Design Systems: Your Secret Weapon for Accessibility at Scale

Accessibility feels overwhelming when every component, every page, every feature needs individual attention. There's a better way.
Design systems let you bake accessibility into reusable components once, then use them everywhere. Fix an issue in the button component, and every button across your product gets better. Update focus styles in your system, and they propagate to hundreds of interfaces.
This is how organisations scale accessibility without scaling effort. Let's look at how to build it right.
Start with accessible foundations
Your design system is only as accessible as its base components. Get the fundamentals right from the beginning, or you'll be fixing the same issues across dozens of implementations.
Build your colour palette with contrast in mind. Every text and background combination should meet WCAG standards. Document which combinations work together and why. Make it impossible to accidentally create low contrast pairings.

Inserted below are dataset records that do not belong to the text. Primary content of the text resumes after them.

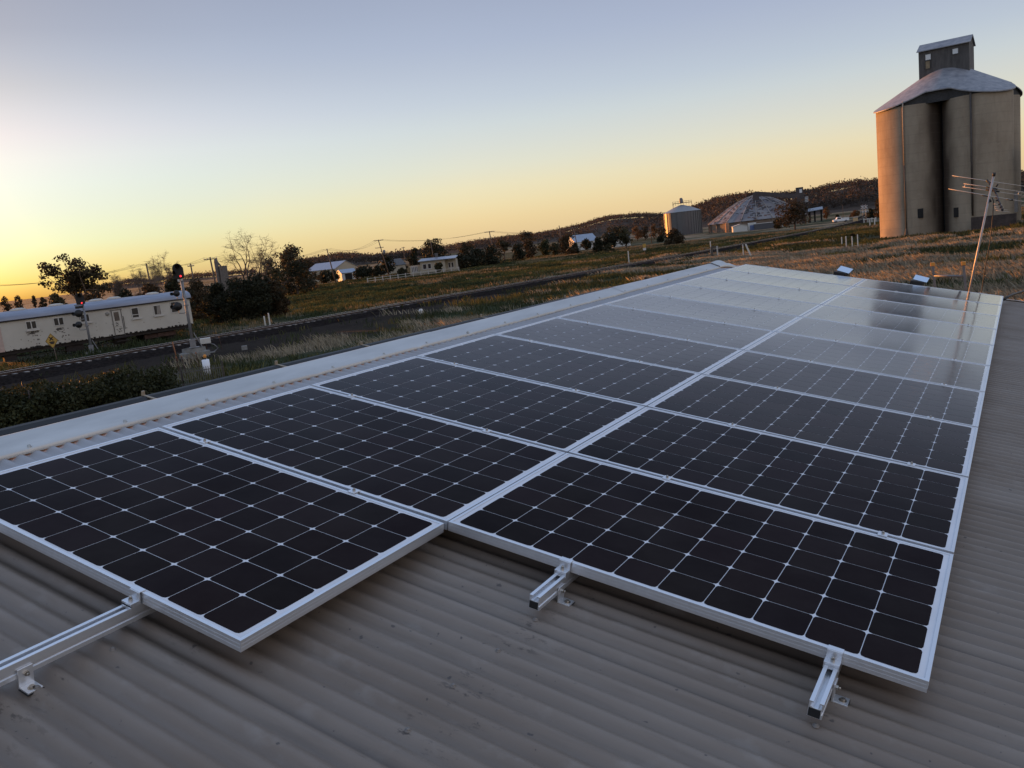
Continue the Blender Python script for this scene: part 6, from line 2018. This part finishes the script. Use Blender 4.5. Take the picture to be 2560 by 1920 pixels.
for x in (-1.65, 1.55):
    for y in (-0.8, 0.8):
        b = MB(); b.lathe([(0, -0.1), (0.24, -0.11), (0.36, -0.1), (0.36, 0.1), (0.24, 0.11), (0, 0.1)], 16); w_ = b.build('wheel', MAT_RUBBER, ut, (x, y, 0.36), (R(90), 0, 0))
        b = MB(); b.lathe([(0, -0.125), (0.2, -0.12), (0.2, 0.12), (0, 0.125)], 12); b.build('rim', MAT_MAST, w_)
P = G(2139, 556)
o = local_root('signal_hut', P, 'small orange lit equipment hut right of the white pickup', 'hut', 2139)
b = MB(); b.box((0, 0, 0.75), (1.3, 1.0, 1.5)); b.build('body', mat('ochre_hut', (0.50, 0.33, 0.16), 0.7), o)
b = MB(); b.box((0, 0, 1.55), (1.45, 1.15, 0.1)); b.build('roof', MAT_CFRAME, o)
for px, py, lab in ((2158, 556, 'level crossing post with lamps nearer the orange hut'), (2166, 556, 'level crossing post with lamps nearer the concrete silo')):
    P = G(px, py)
    o = local_root('crossing_signal', P, lab, 'crossing signal', px, 'level crossing signal posts')
    b = MB(); b.tube([(0, 0, 0), (0, 0, 5.0)], 0.09, 8); b.build('mast', MAT_MAST, o)
    b = MB(); b.box((0, -0.1, 3.0), (1.3, 0.05, 0.45)); b.build('lamp_board', MAT_TRIM, o)
    for x in (-0.4, 0.4):
        b = MB(); b.lathe([(0.16, 0), (0.16, 0.2), (0, 0.2)], 10); b.build('lamp', MAT_SIGBLACK, o, (x, -0.12, 3.0), (R(90), 0, 0))
    for a in (45, -45):
        b = MB(); b.box((0, -0.1, 4.3), (1.3, 0.04, 0.16), Matrix.Rotation(R(a), 3, 'Y')); b.build('cross_board', MAT_TRIM, o)
P = G(2172, 556)
o = local_root('white_barrier', P, 'low white post barrier beside the crossing signals', 'barrier', 2172)
for x in (-1.2, -0.2, 0.8, 1.8):
    b = MB(); b.box((x, 0, 0.6), (0.22, 0.2, 1.2)); b.build('post', MAT_WBOX, o)
b = MB(); b.box((0.3, -0.12, 0.95), (3.4, 0.06, 0.2)); b.build('board', MAT_WBOX, o)
P = G(1082 - 178, 702)
# litter and stones that catch the light by the ballast
for px, py, s_, lab in ((1053, 784, 0.4, 'crumpled pale sheet lying in the weeds below the ballast'), (900, 700, 0.7, 'small white tank by the dark round tree near the open shed'), (1971, 613, 0.3, 'tiny white marker stone below the ballast before the dome')):
    P = G(px, py)
    o = local_root('pale_object', P, lab, 'debris', px)
    b = MB(); b.lathe([(s_ * 0.5, 0), (s_ * 0.55, s_ * 0.6), (s_ * 0.3, s_), (0, s_)], 9, smooth=False); b.build('body', MAT_TRIM, o)
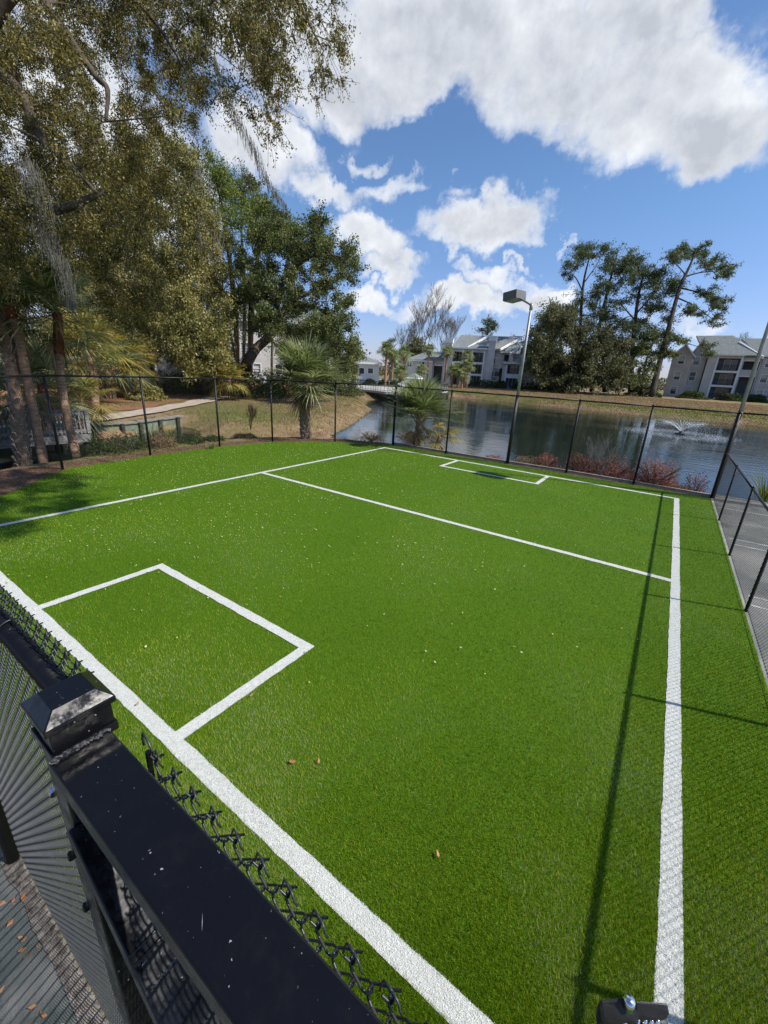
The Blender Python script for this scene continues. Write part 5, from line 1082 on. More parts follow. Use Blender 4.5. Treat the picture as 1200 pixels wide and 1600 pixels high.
def right_building():
    fc = Facade(1110, 624, 84, lambda x, y: (1040 + x / 5, 480 + y / 5), yaw=0)
    bd = empty('apartment_building', fc.w(0, 4, fc.z0), 'grey three storey apartment building with gables behind the right lamp post, right of the pines', 'building', 'apartment buildings across the pond')
    S = fc.sh; zb = fc.z0
    def H(x0, x1, y0, y1, d=0):
        a0, zt = S(x0, (y0 + y1) / 2, d)[0], S((x0 + x1) / 2, y0, d)[1]; a1 = S(x1, (y0 + y1) / 2, d)[0]; zl = S((x0 + x1) / 2, y1, d)[1]; return (a0, a1, max(zl, zb + .05), zt)
    # main block with balconies between the white posts
    ze = S(470, 378)[1]; fl = (ze - zb - .2) / 3
    a0 = S(322, 560)[0]; a1 = S(520, 660)[0] + .1; A0 = S(397, 440)[0]; A1 = S(592, 440)[0]
    hb = [(A0 + .2, A1 - .25, zb + fl * k + .15, zb + fl * (k + 1) - .3) for k in range(3)]
    w0 = S(325, 420)[0]
    wall_holes(fc, bd, w0, A1, zb, ze, hb, 0, .25, MT['siding2'])
    for h in hb: balcony(fc, bd, h, 0, 1.8, railm='wire' if False else 'black')
    mb = MB()
    for a in (A0, A1 - .05): fc.box(mb, a - .13, a + .16, -.06, -.003, zb, ze)
    for k in (1, 2): fc.box(mb, A0 + .17, A1 - .2, -.05, -.003, zb + fl * k - .2, zb + fl * k + .12)
    fc.box(mb, w0 - .3, A1 + .3, -.55, -.47, ze - .05, ze + .2); mb.build('trim', MT['trim'], bd)
    mb = MB(); fc.box(mb, w0, A1, 2.1, 12, zb, ze - .03); mb.build('block', MT['siding2'], bd)
    zr = S(400, 222, 6)[1]
    slab([fc.w(w0 - .5, -.5, ze + .1), fc.w(A1 + 3.4, -.5, ze + .1), fc.w(S(520, 222, 6)[0], 6, zr), fc.w(S(240, 222, 6)[0], 6, zr)], .25, 'roof', MT['shingle'], bd)
    slab([fc.w(w0 - .5, 12.5, ze + .1), fc.w(A1 + 3.4, 12.5, ze + .1), fc.w(S(520, 222, 6)[0], 6, zr - .02), fc.w(S(240, 222, 6)[0], 6, zr - .02)], .25, 'roof', MT['shingle'], bd)
    slab([fc.w(A1 + 3.4, -.5, ze + .1), fc.w(A1 + 3.4, 12.5, ze + .1), fc.w(S(520, 222, 6)[0], 6, zr)], .25, 'roof', MT['shingle'], bd)
    # stair bay
    s1 = A1 + 3.0; zt = ze - .25; o1 = (A1 + .35, s1 - .25, zb + fl * 2 + .45, ze - .95); o2 = (A1 + .35, s1 - .25, zb + .05, zb + fl * 2 - .9)
    wall_holes(fc, bd, A1 + .01, s1, zb, zt, [o1, o2], .4, .25, MT['siding2'])
    mb = MB(); fc.box(mb, A1 + .02, s1, 3, 3.1, zb, zt); fc.box(mb, A1 + .3, s1, .66, 3, zb + fl * 2 - .1, zb + fl * 2 + .1); mb.build('stair_recess', MT['recess'], bd)
    mb = MB()
    for i in range(11): fc.box(mb, A1 + .5 + i * .2, A1 + .7 + i * .2, .9, 1.9, zb + i * .2, zb + i * .2 + .2)
    mb.build('stairs', MT['greywood'], bd)
    mb = MB(); fc.box(mb, A1 + .1, s1, .34, .39, o1[3] + .04, o1[3] + .2); fc.box(mb, A1 + .1, s1, .34, .39, o2[3] + .04, o2[3] + .2); fc.box(mb, s1 - .2, s1, .34, .39, zb, o1[3]); mb.build('trim', MT['trim'], bd)
    # right wing
    r0 = s1 + .02; r1 = r0 + 11; zt = ze - .1
    wn = []
    for k in range(3):
        for x in (.55, 1.65, 2.75, 5.2, 6.3, 7.4): wn.append((r0 + x, r0 + x + .95, zb + fl * k + .95, zb + fl * k + 2.35))
    wall_holes(fc, bd, r0, r1, zb, zt, wn, -.3, .25, MT['siding'])
    for h in wn: window(fc, bd, h, -.3)
    mb = MB(); fc.box(mb, r0, r1, -.04, 11, zb, zt); fc.box(mb, r0, r0 + .02, -.3, -.05, zb, zt)
    mb = MB(); fc.box(mb, r0, r1, .35, 11, zb, zt); mb.build('block', MT['siding'], bd)
    zr2 = zr - .6
    slab([fc.w(r0 - .2, -.8, zt), fc.w(r1 + .4, -.8, zt), fc.w(r1 + .4, 5.5, zr2), fc.w(S(585, 262, 5.5)[0], 5.5, zr2)], .22, 'roof', MT['shingle'], bd)
    slab([fc.w(r0 - .2, 11.8, zt), fc.w(r1 + .4, 11.8, zt), fc.w(r1 + .4, 5.5, zr2 - .02), fc.w(r0 - 1, 5.5, zr2 - .02)], .22, 'roof', MT['shingle'], bd)
    a_ = fc.w(r0 - .2, -.85, zt + .05); b_ = fc.P(572, 268, 3.5)
    mb = MB(); mb.prism([a_, b_, b_ - (0, 0, .6), a_ - (0, 0, .5)], fc.u * .2); mb.build('fascia', MT['trim'], bd)
    # two gabled bays on the left
    for (xl, xr, xa, ya, d, wins) in ((60, 222, 165, 284, -1.0, [(105, 150, 378, 442), (74, 118, 502, 566), (44, 84, 618, 678)]), (206, 330, 240, 238, .6, [(252, 290, 390, 452), (210, 262, 508, 574), (184, 232, 625, 668)])):
        l = S(xl, 372, d)[0]; r = S(xr, 372, d)[0]; zt = S((xl + xr) / 2, 374, d)[1]
        h = [H(*w_[:2], *w_[2:], d) for w_ in wins]; cc = (l + r) / 2 - (0.1 if d < 0 else .25); h = [(cc - .5, cc + .5, q[2], q[3]) for q in h]
        wall_holes(fc, bd, l, r, zb, zt, h, d, .25, MT['siding'])
        for q in h: window(fc, bd, q, d)
        mb = MB(); fc.box(mb, l, r, d + .4, 10, zb, zt); fc.box(mb, r - .25, r, d + .251, d + .4, zb, zt); fc.box(mb, l, l + .2, d + .251, d + .4, zb, zt); mb.build('block', MT['siding'], bd)
        za = S(xa, ya, d)[1]; ca = (l + r) / 2
        mb = MB(); mb.prism([fc.w(l, d + .01, zt + .005), fc.w(r, d + .01, zt + .005), fc.w(ca, d + .01, za - .25)], fc.n * .25); mb.build('gable', MT['siding'], bd)
        for sgn, x in ((-1, l - .45), (1, r + .45)):
            e0 = fc.w(x, d - .45, zt - .3); k0 = fc.w(ca, d - .45, za)
            slab([e0, k0, k0 + fc.n * 10, e0 + fc.n * 10], .2, 'roof', MT['shingle'], bd)
            mb = MB(); mb.prism([e0 - (0, 0, .02), k0 - (0, 0, .02), k0 - (0, 0, .32), e0 - (0, 0, .32)], -fc.n * .06); mb.build('fascia', MT['trim'], bd)
    return fc
FC2 = right_building()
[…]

Define focus states once. Make them prominent, consistent, and work across all components. Your developers shouldn't need to think about focus indicators. They should just work.
Component-level accessibility
Each component should handle its own accessibility requirements. A button component manages keyboard interaction and ARIA attributes. A modal component implements focus trapping. A form component handles error announcements.
Document the accessibility features built into each component. Developers using your system need to know what's handled automatically and what requires their attention. Make it clear, make it visible, make it hard to miss.
When you discover an accessibility issue in a component, you fix it once and the fix propagates everywhere that component is used. This is the real power of design systems.
Testing at the system level
Every component in your design system should have accessibility tests. Automated tests catch regressions. Manual tests verify the experience actually works for users.
Test keyboard navigation. Test screen reader behaviour. Test with different zoom levels. Test in high contrast mode. Build these tests into your component development workflow, not as an afterthought.
Document test results alongside components. When developers pick a component from your system, they should know exactly how it behaves for all users, including those using assistive technologies.
Governance and evolution
Design systems aren't static. They evolve as your product grows and accessibility standards improve. Someone needs to own that evolution.
Establish clear governance around accessibility updates. When WCAG releases new guidelines, who evaluates their impact on your system? When a component accessibility issue is discovered, who prioritises the fix?
Make accessibility a required checklist item for any new component or significant update. Don't let inaccessible patterns enter your system in the first place.
Documentation that actually helps
Your design system documentation should include specific accessibility guidance. Not generic statements about following WCAG, but concrete examples of how to use components accessibly.
Show good and bad examples. Explain why certain patterns work and others don't. Include code snippets demonstrating proper implementation. Make it easier to do the right thing than to get it wrong.
Document keyboard shortcuts, ARIA usage, and expected screen reader behaviour for complex components. Your developers shouldn't need to reverse engineer how accessibility works.
The compound effect
Design systems create a compound effect for accessibility. Every improvement you make gets multiplied across every implementation. The effort you invest upfront pays dividends across your entire product portfolio.
Compare this to the alternative: every team implementing their own components, making their own accessibility decisions, fixing their own issues. The duplication is massive. The inconsistency is confusing. The maintenance burden never ends.
A well built design system doesn't just make accessibility easier. It makes it sustainable. That's how you build inclusive products at scale without burning out your team.